Stated exercise: Each line of the listing that contains the word "objects" is to be copied.

^^^^^^^^^^^^^^^^

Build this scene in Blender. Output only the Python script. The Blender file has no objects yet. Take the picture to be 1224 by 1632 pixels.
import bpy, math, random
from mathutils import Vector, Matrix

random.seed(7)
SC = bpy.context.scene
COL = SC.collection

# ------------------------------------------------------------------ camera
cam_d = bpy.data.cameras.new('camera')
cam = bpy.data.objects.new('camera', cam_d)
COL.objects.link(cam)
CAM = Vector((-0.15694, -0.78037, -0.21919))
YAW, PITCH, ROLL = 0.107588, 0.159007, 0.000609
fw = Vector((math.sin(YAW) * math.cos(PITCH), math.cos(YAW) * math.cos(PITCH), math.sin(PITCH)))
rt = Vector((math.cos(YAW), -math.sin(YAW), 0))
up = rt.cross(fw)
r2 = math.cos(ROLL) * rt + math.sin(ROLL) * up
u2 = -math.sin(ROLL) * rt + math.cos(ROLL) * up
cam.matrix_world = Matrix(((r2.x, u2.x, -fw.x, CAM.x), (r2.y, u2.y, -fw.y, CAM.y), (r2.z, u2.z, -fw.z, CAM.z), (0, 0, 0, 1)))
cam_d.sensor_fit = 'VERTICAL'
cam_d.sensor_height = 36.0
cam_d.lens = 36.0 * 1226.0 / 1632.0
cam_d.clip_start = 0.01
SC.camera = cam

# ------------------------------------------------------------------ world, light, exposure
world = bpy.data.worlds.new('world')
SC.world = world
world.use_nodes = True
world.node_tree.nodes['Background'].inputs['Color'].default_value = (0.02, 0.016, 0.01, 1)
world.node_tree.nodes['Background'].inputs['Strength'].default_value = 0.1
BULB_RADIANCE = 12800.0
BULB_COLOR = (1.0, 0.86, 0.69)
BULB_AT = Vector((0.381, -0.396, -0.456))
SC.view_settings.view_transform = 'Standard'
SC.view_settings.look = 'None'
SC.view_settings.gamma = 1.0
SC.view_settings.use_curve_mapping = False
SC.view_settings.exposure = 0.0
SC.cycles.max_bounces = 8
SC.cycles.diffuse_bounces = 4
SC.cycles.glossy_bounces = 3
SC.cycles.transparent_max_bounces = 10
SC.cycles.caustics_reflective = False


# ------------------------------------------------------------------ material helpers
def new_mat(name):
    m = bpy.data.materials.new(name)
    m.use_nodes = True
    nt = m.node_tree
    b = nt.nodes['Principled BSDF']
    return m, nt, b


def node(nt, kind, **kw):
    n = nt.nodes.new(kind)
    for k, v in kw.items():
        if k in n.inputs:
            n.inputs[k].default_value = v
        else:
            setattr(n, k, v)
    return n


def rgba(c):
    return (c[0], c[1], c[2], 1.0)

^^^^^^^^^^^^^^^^

Finished answer:
Build this scene in Blender. Output only the Python script. The Blender file has no objects yet. Take the picture to be 1224 by 1632 pixels.
cam = bpy.data.objects.new('camera', cam_d)
COL.objects.link(cam)